In what could be one of the biggest acquisitions of a US company by a Chinese firm, China’s state owned Tsinghua Unigroup has made an bid to acquire US semiconductor manufacturer Micron Technology for $23 billion.
Some experts in the HPC industry have suggested that this deal may have arisen out of necessity, as several Chinese supercomputing centres were added to the US ‘Entity List’ earlier this year. The DOE's entity list effectively bans these Chinese supercomuting centres from buying processors from Intel - as reported in Scientific Computing World in April this year.
Whether or not the deal is in fact driven by the US embargo, it reflects China’s ambitions to develop domestic HPC and computing technology. At the International Supercomputing Conference held in Frankfurt in July, professor Yutong lu, director of the system software laboratory, school of computer science, National University of Defense Technology in China highlighted that China is developing its own accelerator called the Matrix2000 GPDSP or the ‘Chinese domestic accelerator’. This new GPU/DSP hybrid will be used in forthcoming upgrades to the Tianhe-2A supercomputer located at the China's National University of Defense Technology.
The Micron deal would give some much needed IP in areas such as semiconductor technology and memory -- two areas where China currently lags behind its US counterparts.
An article in the Nasdaq stock market website quotes Handel Jones, president of the Silicon Valley consultancy International Business Strategies, which highlights this view. Jones said: ‘They have decided that they really have to buy somebody because they can't deliver the intellectual property themselves.’
The question still remains whether the US would allow such a takeover, given that it has already decided to effectively put sanctions on the development of HPC in China.
If the deal were to proceed it would represent the largest Chinese takeover of a US company. The previous record was set by a Chinese meat processor Shuanghui International Holdings. It made a $7.1 billion takeover of Smithfield Foods in 2013, according to data provider Dealogic.
According to the Nasdaq article, the Tsinghua Unigroup, China's largest chip design company, offered $21 a share for Micron, a 19.3 per cent premium over its Monday closing price on July 13th.
This potential deal represents another big acquisition of a chip manufacturer in 2015, which has been a year of consolidation within the chip sector. Several other takeover bids have been announced this year including the $37 billion cash and stock deal for Avago Technologies to acquire Broadcom, announced May. Shortly afterward, Intel announced a deal to buy Altera for approximately $16.7 billion in cash.

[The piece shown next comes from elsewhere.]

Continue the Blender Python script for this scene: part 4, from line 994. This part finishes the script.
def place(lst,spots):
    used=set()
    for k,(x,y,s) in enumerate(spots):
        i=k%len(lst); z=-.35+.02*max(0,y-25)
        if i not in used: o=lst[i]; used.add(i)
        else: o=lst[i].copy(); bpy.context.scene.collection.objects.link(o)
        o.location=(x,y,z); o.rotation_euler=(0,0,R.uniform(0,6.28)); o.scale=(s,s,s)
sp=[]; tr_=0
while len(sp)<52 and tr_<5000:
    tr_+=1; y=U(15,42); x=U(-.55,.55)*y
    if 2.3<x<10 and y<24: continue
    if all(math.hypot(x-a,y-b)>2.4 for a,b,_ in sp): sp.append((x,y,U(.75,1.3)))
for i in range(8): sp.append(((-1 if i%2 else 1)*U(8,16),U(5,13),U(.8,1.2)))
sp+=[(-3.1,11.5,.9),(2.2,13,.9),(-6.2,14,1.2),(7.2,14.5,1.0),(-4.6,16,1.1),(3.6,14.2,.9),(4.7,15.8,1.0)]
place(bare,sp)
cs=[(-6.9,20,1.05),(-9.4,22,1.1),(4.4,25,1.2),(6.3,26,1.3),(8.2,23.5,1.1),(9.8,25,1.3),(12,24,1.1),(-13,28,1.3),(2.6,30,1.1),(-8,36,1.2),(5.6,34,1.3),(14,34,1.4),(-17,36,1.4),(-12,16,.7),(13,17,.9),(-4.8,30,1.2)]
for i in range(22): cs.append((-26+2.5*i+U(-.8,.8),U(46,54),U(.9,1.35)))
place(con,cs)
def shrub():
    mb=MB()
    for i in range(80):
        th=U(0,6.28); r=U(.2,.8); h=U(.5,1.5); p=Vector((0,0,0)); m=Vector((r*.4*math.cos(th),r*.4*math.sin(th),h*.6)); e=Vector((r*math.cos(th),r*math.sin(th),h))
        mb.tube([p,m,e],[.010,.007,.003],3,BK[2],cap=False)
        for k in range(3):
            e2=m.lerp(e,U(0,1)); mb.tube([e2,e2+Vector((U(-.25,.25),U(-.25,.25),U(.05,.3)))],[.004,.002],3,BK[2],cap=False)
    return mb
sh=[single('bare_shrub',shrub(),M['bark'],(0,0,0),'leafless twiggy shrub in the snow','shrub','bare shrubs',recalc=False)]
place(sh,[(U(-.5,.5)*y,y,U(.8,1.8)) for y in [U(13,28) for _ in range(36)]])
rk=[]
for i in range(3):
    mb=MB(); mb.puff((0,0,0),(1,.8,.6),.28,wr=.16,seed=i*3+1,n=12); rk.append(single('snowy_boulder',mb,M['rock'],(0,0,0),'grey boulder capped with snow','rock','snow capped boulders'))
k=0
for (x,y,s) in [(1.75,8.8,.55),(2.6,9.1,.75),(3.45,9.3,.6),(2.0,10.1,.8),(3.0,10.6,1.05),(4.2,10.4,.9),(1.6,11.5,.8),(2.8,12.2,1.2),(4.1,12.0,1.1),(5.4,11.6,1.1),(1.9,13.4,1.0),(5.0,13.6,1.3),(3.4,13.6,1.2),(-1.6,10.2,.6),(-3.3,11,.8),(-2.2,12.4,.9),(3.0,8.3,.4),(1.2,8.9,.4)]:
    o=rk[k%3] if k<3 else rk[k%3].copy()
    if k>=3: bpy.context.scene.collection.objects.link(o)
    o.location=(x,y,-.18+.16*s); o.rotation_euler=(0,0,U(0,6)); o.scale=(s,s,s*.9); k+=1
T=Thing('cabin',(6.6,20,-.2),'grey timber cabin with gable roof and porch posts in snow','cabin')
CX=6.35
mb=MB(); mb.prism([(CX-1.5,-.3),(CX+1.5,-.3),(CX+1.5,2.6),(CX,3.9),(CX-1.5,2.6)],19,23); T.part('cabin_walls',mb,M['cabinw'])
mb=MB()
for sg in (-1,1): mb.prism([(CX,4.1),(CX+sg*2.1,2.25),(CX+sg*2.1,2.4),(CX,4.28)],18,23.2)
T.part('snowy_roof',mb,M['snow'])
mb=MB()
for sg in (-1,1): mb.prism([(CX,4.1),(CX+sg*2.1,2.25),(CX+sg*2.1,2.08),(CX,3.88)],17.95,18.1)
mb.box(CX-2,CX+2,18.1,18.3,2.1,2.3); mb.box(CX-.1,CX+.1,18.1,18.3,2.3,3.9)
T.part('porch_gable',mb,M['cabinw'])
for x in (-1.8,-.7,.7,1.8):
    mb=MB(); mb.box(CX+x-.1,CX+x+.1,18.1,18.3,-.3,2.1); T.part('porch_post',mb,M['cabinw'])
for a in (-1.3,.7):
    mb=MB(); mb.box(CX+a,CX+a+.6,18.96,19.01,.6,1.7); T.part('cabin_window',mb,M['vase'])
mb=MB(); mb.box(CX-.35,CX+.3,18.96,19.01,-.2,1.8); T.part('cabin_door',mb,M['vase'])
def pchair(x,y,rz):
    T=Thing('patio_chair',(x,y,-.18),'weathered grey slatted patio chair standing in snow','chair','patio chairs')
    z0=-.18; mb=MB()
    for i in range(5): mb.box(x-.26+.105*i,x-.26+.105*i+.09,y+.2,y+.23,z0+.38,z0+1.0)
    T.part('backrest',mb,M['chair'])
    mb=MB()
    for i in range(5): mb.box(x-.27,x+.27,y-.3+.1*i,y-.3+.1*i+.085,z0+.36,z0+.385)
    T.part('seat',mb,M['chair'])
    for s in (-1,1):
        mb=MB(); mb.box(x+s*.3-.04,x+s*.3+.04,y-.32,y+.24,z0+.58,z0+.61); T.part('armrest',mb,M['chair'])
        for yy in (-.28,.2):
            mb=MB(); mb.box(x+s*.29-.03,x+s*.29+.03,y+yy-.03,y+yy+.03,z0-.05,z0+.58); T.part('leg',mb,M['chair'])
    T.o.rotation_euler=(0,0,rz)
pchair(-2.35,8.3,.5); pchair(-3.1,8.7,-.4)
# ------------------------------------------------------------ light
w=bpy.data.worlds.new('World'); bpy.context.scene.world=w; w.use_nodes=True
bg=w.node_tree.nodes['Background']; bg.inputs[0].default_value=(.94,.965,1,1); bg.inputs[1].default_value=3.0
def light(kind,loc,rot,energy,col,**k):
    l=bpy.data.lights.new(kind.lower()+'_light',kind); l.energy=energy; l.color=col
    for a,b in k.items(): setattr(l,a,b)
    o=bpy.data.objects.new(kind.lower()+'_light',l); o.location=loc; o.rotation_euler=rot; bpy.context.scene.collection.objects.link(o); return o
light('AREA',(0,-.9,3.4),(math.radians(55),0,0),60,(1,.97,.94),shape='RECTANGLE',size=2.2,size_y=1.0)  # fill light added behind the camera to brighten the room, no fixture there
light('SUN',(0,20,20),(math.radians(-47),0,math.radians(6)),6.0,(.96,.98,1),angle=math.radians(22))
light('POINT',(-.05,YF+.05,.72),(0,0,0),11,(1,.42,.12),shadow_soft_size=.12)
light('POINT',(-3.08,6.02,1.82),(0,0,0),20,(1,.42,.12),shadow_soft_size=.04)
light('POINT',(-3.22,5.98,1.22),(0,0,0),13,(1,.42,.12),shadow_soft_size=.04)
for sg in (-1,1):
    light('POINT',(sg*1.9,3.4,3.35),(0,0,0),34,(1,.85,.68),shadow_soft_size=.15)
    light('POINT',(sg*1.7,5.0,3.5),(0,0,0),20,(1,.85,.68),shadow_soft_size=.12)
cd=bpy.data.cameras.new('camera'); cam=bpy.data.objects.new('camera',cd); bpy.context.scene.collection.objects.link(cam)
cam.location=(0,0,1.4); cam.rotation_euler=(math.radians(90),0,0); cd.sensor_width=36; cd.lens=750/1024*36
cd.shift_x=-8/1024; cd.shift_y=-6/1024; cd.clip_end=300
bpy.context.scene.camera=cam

As the industry fast approaches the hard limits imposed by Moore's law, it is becoming increasingly difficult for chip manufacturers to achieve the performance increases which have been delivered year-on-year for the past four decades. Chip manufacturers are being forced to innovate new ways to keep up with performance increases and for almost all the major players part of that strategy involves looking across the industry for IP which can be integrated into their existing technology roadmaps.